Johny Hendricks calls it a career, ‘I’m done. I’m retiring’

Johny Hendricks

The MMA world was hit with a big retirement from a legend and former UFC champion earlier this week. Now we’ve been hit with another.

Unfortunately, the story of Johny Hendricks’ wild career may be more remembered for his rapid decline after losing his title via a controversial decision. However, what he did before that can’t be forgotten.

As one of the very best wrestlers in the division’s history, Hendricks found his way into the WEC early on in his career before getting called up to the UFC.

Rattling off four impressive wins in a row to start his UFC run, Rick Story would halt the momentum gained by the Oklahoma native.
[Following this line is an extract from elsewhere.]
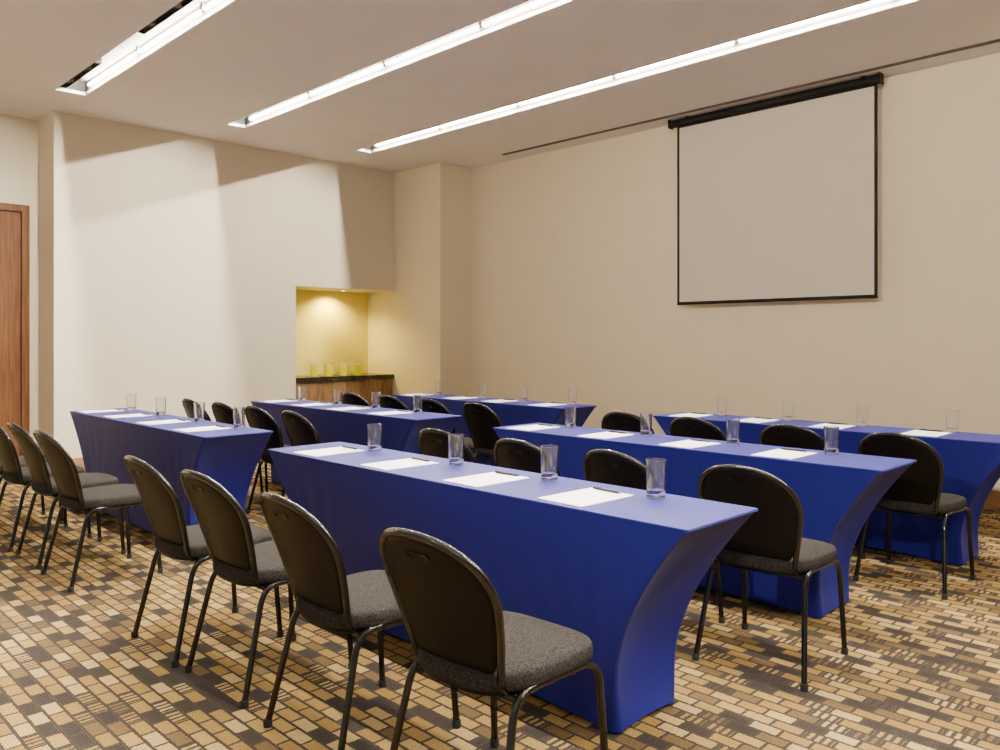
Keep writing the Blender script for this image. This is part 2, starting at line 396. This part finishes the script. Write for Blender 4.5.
# ---------------------------------------------------------------- chair
def make_chair():
    root = empty('banquet_chair')
    out = []
    N = 48
    for i in range(N):
        t = 2*PI*i/N; c, s_ = math.cos(t), math.sin(t)
        ex = 2/4.0 if c > 0 else 2/3.0
        x = .224*math.copysign(abs(c)**ex, c); y = .214*math.copysign(abs(s_)**ex, s_)
        y *= 1+.07*(x/.224)
        out.append((x+.030, y))
    MB().pad(out, [(0,.434),(.90,.434),(.975,.437),(.997,.445),(1,.458),(.994,.474),(.970,.483),(.91,.488),(.7,.491),(.3,.493),(0,.493)], lambda a,b,h:(a,b,h-.022)).build('seat', M['seat'], root, angle=80)
    MB().pad(out, [(0,.396),(.86,.396),(.93,.400),(.93,.4115),(0,.4115)], lambda a,b,h:(a,b,h)).build('seat_pan', M['slot'], root)
    # closed back outline: flat narrow bottom, straight sides widening upward, arched top
    ob = []; VT = .417; VS = .225; HW = .205; HB = .160
    for i in range(25):
        t = PI*i/24; c, s_ = math.cos(t), math.sin(t); ex = 2/2.15
        ob.append((HW*math.copysign(abs(c)**ex, c), VS+(VT-VS)*abs(s_)**ex))
    def side(v):
        k = (VS-v)/VS; return HW-(HW-HB)*k**1.25
    vs = [VS*(1-j/8) for j in range(1, 8)]
    lft = [(-side(v), v) for v in vs] 
    bot = [(-side(0)+.004, .010), (-side(0)+.014, .001)] + [(-HB+.03+(2*HB-.06)*j/6, 0) for j in range(7)] + [(side(0)-.014, .001), (side(0)-.004, .010)]
    rgt = [(side(v), v) for v in reversed(vs)]
    ob = ob + lft + bot + rgt
    D = (-.365, .931); Nn = (.931, .365)
    def bm_(u, v, h):
        v2 = v-.012; h2 = h+.7*u*u-.012
        bend = -.25*(v-.2)**2 
        return (-.150+D[0]*v2+Nn[0]*(h2+bend), u, .465+D[1]*v2+Nn[1]*(h2+bend))
    MB().pad(ob, [(0,-.005),(.6,-.005),(.88,-.005),(.945,-.004),(.955,0),(.94,.005),(.90,.010),(.7,.014),(.35,.016),(0,.017)], bm_).build('backrest', M['vinyl'], root, angle=80)
    path = [(-.112, .160, .405), bm_(.158, -.02, 0)] + [bm_(u, v, 0) for (u, v) in rgt[1:]+ob[:25]+lft[:-1]] + [bm_(-.158, -.02, 0), (-.112, -.160, .405)]
    MB().tube(path, .0115, 12).build('back_frame', M['frame'], root, angle=80)
    def stad(hw, hh, n=8):
        P = []
        for sgn, a0 in ((1,-PI/2),(-1,PI/2)):
            for i in range(n+1):
                t = a0+PI*i/n; P.append((sgn*(hw-hh)+hh*math.cos(t), .352+hh*math.sin(t)))
        return P
    MB().pad(stad(.046,.012), [(0,-.0055),(.7,-.0055),(.8,-.008),(.97,-.0085),(1,-.005),(1,.012),(.97,.0145),(.8,.015),(0,.015)], bm_).build('hand_slot', M['slot'], root)  # raised black pad; the recess's shade is put into its colour
    for sy in (-1, 1):
        f = fillet([(.247, sy*.222, .012), (.218, sy*.208, .410), (.0, sy*.192, .410)], .075)
        lf = MB().tube(f, .0115, 10).build('leg', M['frame'], root, angle=80)
        MB().lathe([(0,0),(.015,0),(.0155,.022),(.0125,.027),(0,.027)], 12, (.247, sy*.222, 0)).build('foot_cap', M['rubber'], lf)
        rr = fillet([(-.225, sy*.225, .012), (-.130, sy*.192, .410), (.0, sy*.192, .410)], .075)
        lr = MB().tube(rr, .0115, 10).build('leg', M['frame'], root, angle=80)
        MB().lathe([(0,0),(.015,0),(.0155,.022),(.0125,.027),(0,.027)], 12, (-.225, sy*.225, 0)).build('foot_cap', M['rubber'], lr)
    MB().tube([(-.12,-.19,.398),(-.12,.19,.398)], .009, 8).build('cross_bar', M['frame'], root)
    MB().tube([(.12,-.197,.398),(.12,.197,.398)], .009, 8).build('cross_bar', M['frame'], root)
    return root
ORD = ['rightmost', 'second from right', 'third from right', 'leftmost']
chairs = {
 'front right': (1.61, (1.63, 2.28, 2.93, 3.46)),
 'middle right': (3.17, (1.57, 2.16, 2.75, 3.38)),
 'back right': (4.76, (1.51, 2.10, 2.72, 3.29)),
 'front left': (1.61, (4.82, 5.40, 5.97, 6.54)),
 'middle left': (3.19, (4.93, 5.49, 6.02, 6.56)),
 'back left': (4.60, (4.58, 5.14, 5.72, 6.28)),
}
proto = None
rots = [3,-2,1,-1,4,-3,0,2,-1,1,-2,3,1,-1,2,0,-2,1,2,-1,-3,1,0,2]
q = 0
for k, (x, ys) in chairs.items():
    for i, y in enumerate(ys):
        if proto is None: proto = make_chair(); c = proto
        else: c = copy_tree(proto)
        c.location = (x+random.uniform(-.015,.015), y, 0); c.rotation_euler = (0,0,math.radians(rots[q])); q += 1
        tag(c, 'dark round-backed stacking chair, %s of four at the %s blue table' % (ORD[i], k), 'chair', 'banquet chairs at the %s table' % k)

# ---------------------------------------------------------------- things on tables
glasses = {
 'front right': (2.50, (1.684, 2.21, 2.79, 3.43)), 'middle right': (4.08, (1.69, 2.24, 2.82, 3.42)),
 'back right': (5.55, (1.54, 2.09, 2.61, 3.14)), 'front left': (2.50, (4.92, 5.51, 6.18, 6.77)),
 'middle left': (4.06, (4.99, 5.55, 6.12, 6.73)), 'back left': (5.54, (4.62, 5.22, 5.78, 6.46)),
}
papers = {
 'front right': (2.31, (1.86, 2.39, 2.97, 3.56)), 'middle right': (3.89, (1.85, 2.40, 2.98, 3.58)),
 'back right': (5.37, (1.64, 2.22, 2.77, 3.30)), 'front left': (2.31, (5.05, 5.66, 6.32, 6.90)),
 'middle left': (3.87, (5.10, 5.68, 6.25, 6.84)), 'back left': (5.36, (4.76, 5.36, 5.92, 6.60)),
}
pg = pp = pn = None
for k, (x, ys) in glasses.items():
    for i, y in enumerate(ys):
        if pg is None: g = MB().lathe(glass_profile(.034,.038,.138,.0026,.024), 28).build('drinking_glass', M['glass']); pg = g
        else: g = copy_tree(pg)
        g.location = (x, y, TH+.0005)
        tag(g, 'clear straight drinking glass, %s of four on the %s blue table' % (ORD[i], k), 'glass', 'drinking glasses on the %s table' % k)
for k, (x, ys) in papers.items():
    for i, y in enumerate(ys):
        if pp is None: p = MB().box(-.1485,.1485,-.105,.105,0,.003).build('notepad', M['paper'], None, False); pp = p
        else: p = copy_tree(pp)
        a = math.radians(random.uniform(-3,3)); p.location = (x, y, TH+.0005); p.rotation_euler = (0,0,a)
        tag(p, 'white paper notepad, %s of four on the %s blue table' % (ORD[i], k), 'notepad', 'notepads on the %s table' % k)
        if pn is None:
            n = empty('pen')
            MB().tube([(0,-.07,.005),(0,-.062,.005),(0,.055,.005),(0,.065,.005)], [.0035,.005,.005,.0035], 10).build('barrel', M['pen'], n)
            MB().tube([(0,-.078,.005),(0,-.0705,.005)], [.001,.003], 8).build('tip', M['track'], n)
            MB().box(-.0012,.0012,.02,.062,.0102,.0115).build('clip', M['pen'], n, False); pn = n
        else: n = copy_tree(pn)
        n.location = (x+.128, y+.01, TH+.004); n.rotation_euler = (0,0,a+math.radians(random.uniform(-5,5)))
        tag(n, 'black pen on the notepad, %s of four on the %s blue table' % (ORD[i], k), 'pen', 'pens on the %s table' % k)

# ---------------------------------------------------------------- world + camera
w = bpy.data.worlds.new('World'); SC.world = w; w.use_nodes = True
wn = w.node_tree; bg = wn.nodes['Background']; bg.inputs['Color'].default_value = (1,.93,.84,1)
wt = wn.nodes.new('ShaderNodeTexCoord'); sp = wn.nodes.new('ShaderNodeSeparateXYZ'); wr_ = wn.nodes.new('ShaderNodeMapRange')
wr_.inputs['From Min'].default_value = -.9; wr_.inputs['From Max'].default_value = .1
wr_.inputs['To Min'].default_value = .7; wr_.inputs['To Max'].default_value = .08
wn.links.new(wt.outputs['Generated'], sp.inputs[0]); wn.links.new(sp.outputs['X'], wr_.inputs['Value']); wn.links.new(wr_.outputs['Result'], bg.inputs['Strength'])
cam = bpy.data.cameras.new('Camera'); co = bpy.data.objects.new('Camera', cam); COL.objects.link(co)
co.location = (0,0,1.33); co.rotation_euler = (PI/2, 0, -PI/4)
cam.lens = 28.8; cam.sensor_width = 36; cam.shift_y = -.035; cam.clip_start = .05
SC.camera = co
But it wouldn’t stop Hendricks from pursuing and reaching his ultimate goal.

After six straight wins, two of which included were perhaps two of the most insane one-punch punch knockouts ever seen in the history of the sport, Hendricks had earned his title shot against the king of welterweights, Georges St-Pierre.

Hendricks would give the Canadian the toughest fight of his career and earn what he and many others in the MMA community believed was the win. Of course, the judges saw things differently as St-Pierre got the nod via split decision.

After this fight, St-Pierre would retire thus resulting in the title being vacated. This gave Hendricks a rightful second opportunity and standing in his way was the hungry veteran, Robbie Lawler.

The two put on one of the greatest fights in the division’s history and with it all coming down to the fifth and final round, Hendricks would capitalize and pull out the unanimous decision win.

“I’m done. I’m retiring…getting out of the MMA world.” Hendricks said on MMAJunkie radio today, “I’ve been thinkin’ about this long and hard for a while and I’m gonna get back to my roots. I’m gonna start coaching at All Saints. I’ve coached a little of high school last year at Oakridge but I’m making a move over to All Saints, start coaching there and start doing those kinds of things.

One of the things that’s nice is…these last seven months, being home spending time with the kids, not worrying about myself, what I need to do. I was walkin’ around at 200 [pounds] for three weeks just living the life and I go, ‘do we really want to do this?’

I know that I’m the one that has to do it…but do we want to do this? Do we want to go to the grind that I used to do? Be gone for long periods of time, put my family second and do those kinds of things and right now I can’t say that.

I made this decision about two weeks ago, and I prayed about it and I just wanted to make sure I would be okay about it.”

After becoming champion, Hendricks would close out his career going 2-6 with controversial decisions and weight issues along the way.

Much has been made about Hendrick’s fateful slide, but not enough is made about his rise to the top and how impressive it truly was to see unfold.